In general this is not different to the previous approach of finding the statistically most likely answer, except it breaks down the request to small steps, where the answer to each step is statistically easier to find and has a larger confidence to be correct.
Flat or Hierarchy Model
We can invert this approach and try to find some conclusions to our own thought process. Is our reasoning capability the same, meaning that it emerges from a superposition of known basic questions and answers? Generally speaking, is it just piling a flat set of data input and output until most input can be mapped to a reasonably close problem set?
At the moment I am skeptical that without some live pruning process, like an additional level of reasoning that uses an abstract model of the world, and that can start the logical deduction from very basic axioms, is able to lead to a model that will be useful on complicated questions. Especially, if the problem is fuzzy, meaning that information is missing or even wrong. Where previous assumptions need to be actively challenged.

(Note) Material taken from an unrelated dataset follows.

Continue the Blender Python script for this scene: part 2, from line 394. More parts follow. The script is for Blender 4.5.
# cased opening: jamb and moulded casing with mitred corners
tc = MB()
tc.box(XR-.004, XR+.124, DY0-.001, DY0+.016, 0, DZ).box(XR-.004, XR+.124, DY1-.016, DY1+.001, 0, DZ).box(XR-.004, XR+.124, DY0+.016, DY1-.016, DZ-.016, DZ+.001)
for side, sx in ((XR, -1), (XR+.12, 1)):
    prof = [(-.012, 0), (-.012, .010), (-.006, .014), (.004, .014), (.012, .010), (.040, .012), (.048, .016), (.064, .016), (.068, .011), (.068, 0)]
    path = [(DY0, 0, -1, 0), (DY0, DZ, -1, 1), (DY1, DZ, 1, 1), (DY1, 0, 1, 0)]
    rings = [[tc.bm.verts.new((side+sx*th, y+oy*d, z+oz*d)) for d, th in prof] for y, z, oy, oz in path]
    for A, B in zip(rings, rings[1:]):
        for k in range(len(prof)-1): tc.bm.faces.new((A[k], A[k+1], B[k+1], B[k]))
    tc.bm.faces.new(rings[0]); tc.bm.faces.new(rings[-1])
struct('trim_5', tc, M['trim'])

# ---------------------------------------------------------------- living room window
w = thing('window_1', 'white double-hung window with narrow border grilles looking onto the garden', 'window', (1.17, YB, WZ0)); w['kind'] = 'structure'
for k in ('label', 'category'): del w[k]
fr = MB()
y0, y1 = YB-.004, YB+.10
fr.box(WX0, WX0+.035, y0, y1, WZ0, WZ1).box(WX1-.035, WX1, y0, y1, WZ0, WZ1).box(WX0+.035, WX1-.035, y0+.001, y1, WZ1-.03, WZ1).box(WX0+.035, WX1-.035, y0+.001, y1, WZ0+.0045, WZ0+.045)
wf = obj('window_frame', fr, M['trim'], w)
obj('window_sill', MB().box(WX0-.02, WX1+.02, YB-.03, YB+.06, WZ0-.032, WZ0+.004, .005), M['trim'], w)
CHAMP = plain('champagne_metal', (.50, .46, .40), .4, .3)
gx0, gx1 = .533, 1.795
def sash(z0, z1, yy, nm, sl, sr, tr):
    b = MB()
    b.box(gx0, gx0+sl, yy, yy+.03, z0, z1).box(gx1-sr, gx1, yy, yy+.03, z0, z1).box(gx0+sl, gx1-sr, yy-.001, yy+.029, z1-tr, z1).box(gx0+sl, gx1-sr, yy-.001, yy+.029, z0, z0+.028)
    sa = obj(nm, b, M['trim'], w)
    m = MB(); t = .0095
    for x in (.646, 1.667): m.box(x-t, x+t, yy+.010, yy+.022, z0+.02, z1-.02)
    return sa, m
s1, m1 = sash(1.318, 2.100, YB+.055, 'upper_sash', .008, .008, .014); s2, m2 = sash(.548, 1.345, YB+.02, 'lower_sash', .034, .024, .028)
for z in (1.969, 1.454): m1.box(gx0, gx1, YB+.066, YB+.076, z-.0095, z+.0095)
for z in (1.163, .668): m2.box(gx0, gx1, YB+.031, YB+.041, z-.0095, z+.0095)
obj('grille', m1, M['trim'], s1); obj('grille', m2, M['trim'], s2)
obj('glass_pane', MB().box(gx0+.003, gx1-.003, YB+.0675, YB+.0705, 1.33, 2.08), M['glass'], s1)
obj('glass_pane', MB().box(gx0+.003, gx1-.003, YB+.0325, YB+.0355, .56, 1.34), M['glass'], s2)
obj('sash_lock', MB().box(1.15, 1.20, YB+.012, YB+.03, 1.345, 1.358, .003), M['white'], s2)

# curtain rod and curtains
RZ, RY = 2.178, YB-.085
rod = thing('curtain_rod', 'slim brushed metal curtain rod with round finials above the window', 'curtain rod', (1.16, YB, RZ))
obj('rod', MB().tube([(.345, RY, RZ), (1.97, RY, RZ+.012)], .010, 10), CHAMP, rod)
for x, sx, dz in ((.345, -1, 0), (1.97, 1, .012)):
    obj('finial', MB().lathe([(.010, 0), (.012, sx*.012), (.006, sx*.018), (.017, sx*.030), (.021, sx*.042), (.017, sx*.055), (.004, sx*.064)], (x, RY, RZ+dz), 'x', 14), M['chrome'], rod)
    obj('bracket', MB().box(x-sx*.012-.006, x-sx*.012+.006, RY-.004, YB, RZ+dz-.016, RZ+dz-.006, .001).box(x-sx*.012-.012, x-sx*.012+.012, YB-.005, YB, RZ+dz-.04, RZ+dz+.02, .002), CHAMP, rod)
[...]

Another problem is extrapolating, transferring or abstractions of problems. All these features of reasoning are hard to define and make explicit in the training data. I am not sure extending the chain of thought steps to include very basic assumptions will improve this, as the more abstract and removed you are from current reasoning paths the more difficult it will be generating a correct answer from the training set. It is like making a prediction from current data far into the future, it will get less and less accurate.
Limits
Still, I do not know how far this approach will take us. For well defined problems this will lead to models that are able to handle most prompts. Unfortunately, the challenge is finding the limits of the model. The problem sets it will be able to handle confidently and the problems it will not be able to. Otherwise no model, especially in critical systems will be secure enough to be used.
A Kernel
Going back to the initial discussion point about reasoning being a superposition of flat data. If we compare to how humans learn I think there is a fundamental difference. For example, learning language in humans is in my opinion based on some pre-existing structures in the brain that are able to detect patterns in sounds, correlate them to visual input like facial expressions, gestures, objects and deriving some understanding from this.
It is a continuous process at each step refining previous input and also testing actively if the learned input is correct by making sounds, speaking words etc. with feedback from parents. In the end some abstract understanding of language is built, not just for a specific language but also abstract concepts like grammar and what words are.
Stripping the individual data points, like when a parent pointed to something and made a sound, does not impact this abstract model. I would call this final construct a kernel, something abstract and fundamental representing a concept. I think there are many kernels for different areas but all interconnected leading to the ability to transfer between them on an abstract level.
Going one step further we could think of a fundamental kernel, one that defines how to reason itself. And that would be the actual source of general intelligence. Maybe training by chain of thought and just brute data sizes might lead to this kernel. I think it would emerge in a different way, one that starts with creating a basic feedback loop that is refined over time.
Evolutionary Approach
This is not a new thought, as this evolutionary approach is decades old. But the issue here is that the training necessary to create a fundamental kernel is outside our time frame. For humans this took millions of years and endless generations. So we have two options here, either decoding the brain and finding how our kernel works, or creating an environment that is able to train much quicker.
Simulation?
Funny enough, sometimes I think this is exactly the situation where we are living in. Just an experiment to force reason to emerge to be studied.I think decoding the brain is not feasible with current technology. But what might be possible is creating a simulation that is complex enough to force the evolution of reason.
But maybe the brute force statistical approach will be good enough. It definitely will be useful if the error rate for simple problems is small enough. Let's see.